Tarde de Natal, tédio e rabanadas, sofá e manta. Constipação interminável faz aborrecer qualquer tentativa de leitura. Comando da televisão: Disney e quejandos, Mr. Bean, patinagem artística, bocejo. Subitamente, um milagre. Paramount Pictures, preto e branco: “O Homem Que Matou Liberty Valance”. Mestre John Ford dirige James Stewart e John Wayne. O mau da fita é Lee Marvin.
A história é simples: um pistoleiro sem escrúpulos aterroriza uma cidadezinha do velho Oeste, num tempo em que os rancheiros poderosos tentam impedir que o território se transforme num Estado e assim possa fazer parte da Confederação.
Ser um Estado da Confederação significa cumprir a Constituição e respeitar os direitos que ela institui. O fim da lei da bala.
A democracia é algo de vago e nebuloso, muitos homens nunca votaram, desconhecem esse novo poder. Os poderosos persuadem com pistoleiros contratados, como o famigerado Liberty Valance.
James Stewart é o advogado, intelectual, idealista. Não usa arma, acredita na lei, no poder do diálogo, na democracia. Mal chega à cidade leva um arraial de porrada de Liberty Valence, a quem enfrenta durante um assalto.
John Wayne é um rancheiro modesto, durão, gatilho rápido, desdenhoso do poder da lei, mas capaz de defender quem nela acredita.
Wayne irrita-me sempre, seja qual for o filme. Mas, neste, essa irritação tem os seus momentos de fraqueza, e às vezes dou por mim a lamentar que o seu castigo seja tão severo. Em “O homem que matou Liberty Valance”, Wayne é o duro, que desdenha o mundo dos ideais e das palavras, é o pragmático, que constrói o celeiro e assiste ao parto das éguas, e aspira a casar com uma boa mulher, cuja honra possa defender com o dedo no gatilho.
Na famosa cena em que Stewart o deita ao chão com um soco não deve haver lingrinhas nenhum no mundo que não se sinta um pouco vingado.
No final, é Stewart quem vence, embora se possa dizer que, nesta história, o final é feliz para o colectivo e, até certo ponto, um tanto infeliz para os indivíduos.

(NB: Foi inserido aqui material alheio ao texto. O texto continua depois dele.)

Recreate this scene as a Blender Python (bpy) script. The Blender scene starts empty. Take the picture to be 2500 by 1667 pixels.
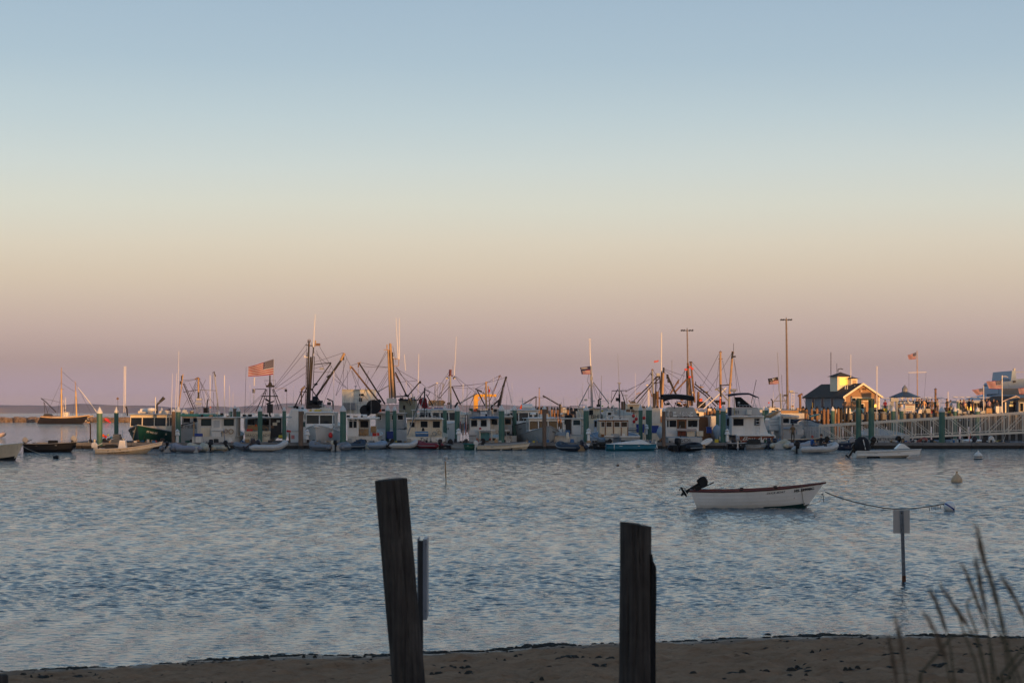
import bpy, bmesh, math, random
import numpy as np
from mathutils import Vector, Matrix, Euler, noise as mnoise

random.seed(7)
rng = np.random.default_rng(11)
R = math.radians
C = bpy.context.scene.collection
scene = bpy.context.scene

F, CX, HY, H = 4861.0, 1250.0, 1003.0, 3.35       # pixels of focal length, principal column, horizon row, eye height
cam_d = bpy.data.cameras.new('camera')
cam = bpy.data.objects.new('camera', cam_d)
C.objects.link(cam)
cam.location = (0, 0, H)
cam.rotation_euler = (R(90), 0, 0)
cam_d.sensor_width = 36
cam_d.lens = 36 * F / 2500
cam_d.shift_y = (HY - 833.5) / 2500
cam_d.clip_start = 0.2
cam_d.clip_end = 30000
cam_d.dof.use_dof = True
cam_d.dof.focus_distance = 120
cam_d.dof.aperture_fstop = 6.3
scene.camera = cam

SUN_EL, SUN_AZ = R(2.6), R(25)                     # sun low behind the camera, to the right
sun_dir = Vector((math.sin(SUN_AZ) * math.cos(SUN_EL), -math.cos(SUN_AZ) * math.cos(SUN_EL), math.sin(SUN_EL)))
sd = bpy.data.lights.new('sun', 'SUN')
sd.energy = 5.0
sd.angle = R(0.53)
sd.color = (1.0, 0.50, 0.17)
sun = bpy.data.objects.new('sun', sd)
C.objects.link(sun)
sun.rotation_euler = sun_dir.to_track_quat('Z', 'Y').to_euler()
sun.location = sun_dir * 50

def s2l(c):
    return tuple(((v / 255 / 12.92) if v / 255 <= 0.04045 else ((v / 255 + 0.055) / 1.055) ** 2.4) for v in c)

world = bpy.data.worlds.new('World')
scene.world = world
world.use_nodes = True
wn, wl = world.node_tree.nodes, world.node_tree.links
wn.clear()
out = wn.new('ShaderNodeOutputWorld')
add = wn.new('ShaderNodeAddShader')
sky = wn.new('ShaderNodeTexSky')
sky.sky_type = 'NISHITA'
sky.sun_disc = False
sky.sun_elevation = SUN_EL
sky.sun_rotation = math.pi - SUN_AZ
sky.dust_density = 2.5
bg1 = wn.new('ShaderNodeBackground'); bg1.inputs['Strength'].default_value = 0.08
bg2 = wn.new('ShaderNodeBackground'); bg2.inputs['Strength'].default_value = 1.0
tc = wn.new('ShaderNodeTexCoord'); sep = wn.new('ShaderNodeSeparateXYZ')
asin = wn.new('ShaderNodeMath'); asin.operation = 'ARCSINE'
mr = wn.new('ShaderNodeMapRange')
mr.inputs['From Min'].default_value = R(-3); mr.inputs['From Max'].default_value = R(90)
mp = wn.new('ShaderNodeMath'); mp.operation = 'POWER'; mp.inputs[1].default_value = 0.5
ramp = wn.new('ShaderNodeValToRGB')
wl.new(tc.outputs['Generated'], sep.inputs[0]); wl.new(sep.outputs['Z'], asin.inputs[0])
szn = wn.new('ShaderNodeTexNoise'); szn.inputs['Scale'].default_value = 2.2; szn.inputs['Detail'].default_value = 3
smp = wn.new('ShaderNodeMapping'); smp.inputs['Scale'].default_value = (1, 1, 5)
wl.new(tc.outputs['Generated'], smp.inputs[0]); wl.new(smp.outputs[0], szn.inputs['Vector'])
sw = wn.new('ShaderNodeMath'); sw.operation = 'MULTIPLY_ADD'; sw.inputs[1].default_value = R(1.1); sw.inputs[2].default_value = -R(0.55)
swa = wn.new('ShaderNodeMath'); swa.operation = 'ADD'
wl.new(szn.outputs['Fac'], sw.inputs[0]); wl.new(sw.outputs[0], swa.inputs[0]); wl.new(asin.outputs[0], swa.inputs[1])
wl.new(swa.outputs[0], mr.inputs['Value']); wl.new(mr.outputs[0], mp.inputs[0]); wl.new(mp.outputs[0], ramp.inputs[0])
SKY = [(-3, (138, 124, 136)), (-0.1, (156, 140, 154)), (0.5, (163, 146, 161)), (1.25, (162, 144, 147)), (2.2, (178, 160, 160)), (3.1, (188, 172, 166)), (3.9, (196, 182, 171)), (4.8, (200, 191, 181)), (5.9, (196, 197, 192)), (7.1, (185, 194, 198)), (8.4, (169, 185, 197)), (10.0, (150, 171, 191)), (11.8, (139, 161, 185)), (17, (120, 150, 178)), (28, (96, 128, 162)), (50, (68, 98, 136)), (90, (54, 82, 122))]
cr = ramp.color_ramp
while len(cr.elements) > 1:
    cr.elements.remove(cr.elements[0])
for i, (el, c) in enumerate(SKY):
    pos = math.sqrt(max(0, (el + 3) / 93))
    e = cr.elements[0] if i == 0 else cr.elements.new(pos)
    e.position = pos
    e.color = (*s2l(c), 1)
wl.new(ramp.outputs[0], bg2.inputs['Color']); wl.new(sky.outputs[0], bg1.inputs['Color'])
wl.new(bg1.outputs[0], add.inputs[0]); wl.new(bg2.outputs[0], add.inputs[1]); wl.new(add.outputs[0], out.inputs['Surface'])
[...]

Ao escolher filmar esta história, talvez Ford tenha querido dizer que o avanço nasce do contributo de todos. Sem a protecção do rancheiro rude e destemido, o advogado teria acabado com uma bala na cabeça, e os homens e mulheres daquelas paragens abandonadas teriam continuado entregues à lei do mais forte.
Será a isto que os católicos chamam espírito natalício?
Grande filme. Devo tê-lo visto uma boa dúzia de vezes. Como se costuma dizer,´«já não se fazem filmes assim».
Bem me lembro de “Rio Bravo” com Wayne a fugir da rapariga do saloon quase até à cena final. A história era mais ou menos a mesma, mas aqui Wayne era o xerife.
Um dos seus ajudantes, era Clif Richard, que veio a ser muito conhecido como cantor de rock e o que mais se aproximou de Elvis, até pelo aspecto físico.